The first is language. Lehman Brothers may have gone overnight, but it takes centuries for a language to disappear. A global generation has invested years learning English, which has no ready challenger.

The two cities' second advantage is law. The US may be excessively litigious and lawyers may charge outrageous fees in both cities, but where else would you look to the law to defend your corporate rights? Shanghai? Moscow?

The third advantage is collective brain power. This may seem laughable, given where bankers' supposed intelligence has landed us now, but the solutions to this crisis will come in cities most open to raucous debate from whoever has anything to contribute. The next 30 years will be different, but New York and London will rise again.

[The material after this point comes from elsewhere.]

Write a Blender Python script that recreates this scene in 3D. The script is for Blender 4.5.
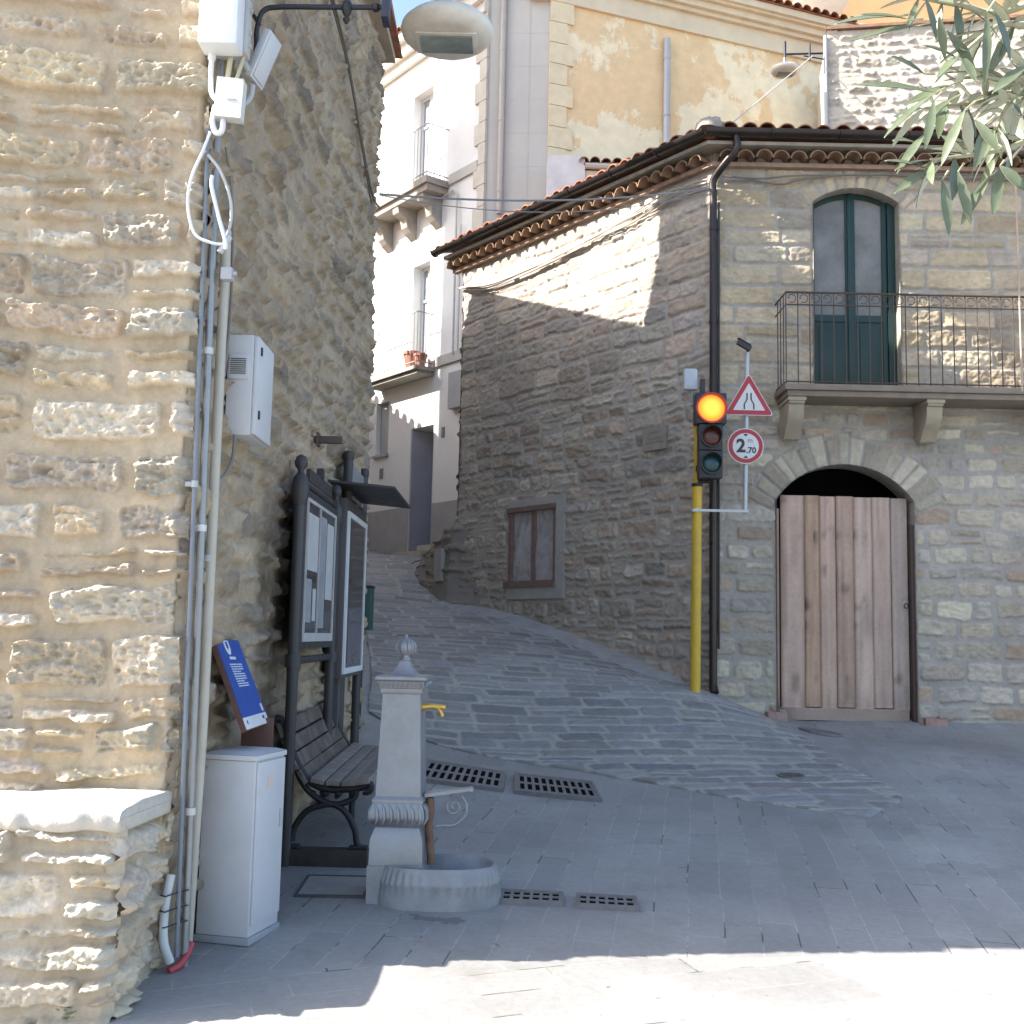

Mr. Wyplosz concludes that Messrs. Sarkozy and Steinbrück are simply out of touch. "They have denounced excesses, such as bonuses, but that does not even begin to address the root cause of the crisis. They have described financial markets as unregulated. This is simply wrong. Financial markets are tightly regulated. The problem is not just that the regulation is inappropriate, but also that supervisors have not enforced it."

"So will Anglo-American capitalism fade away? Maybe, but that will be decided in Washington, not Paris and Berlin. One thing is sure, neither France nor Germany can mount a serious challenge, at least as long as their people and leaders mistrust and misunderstand finance."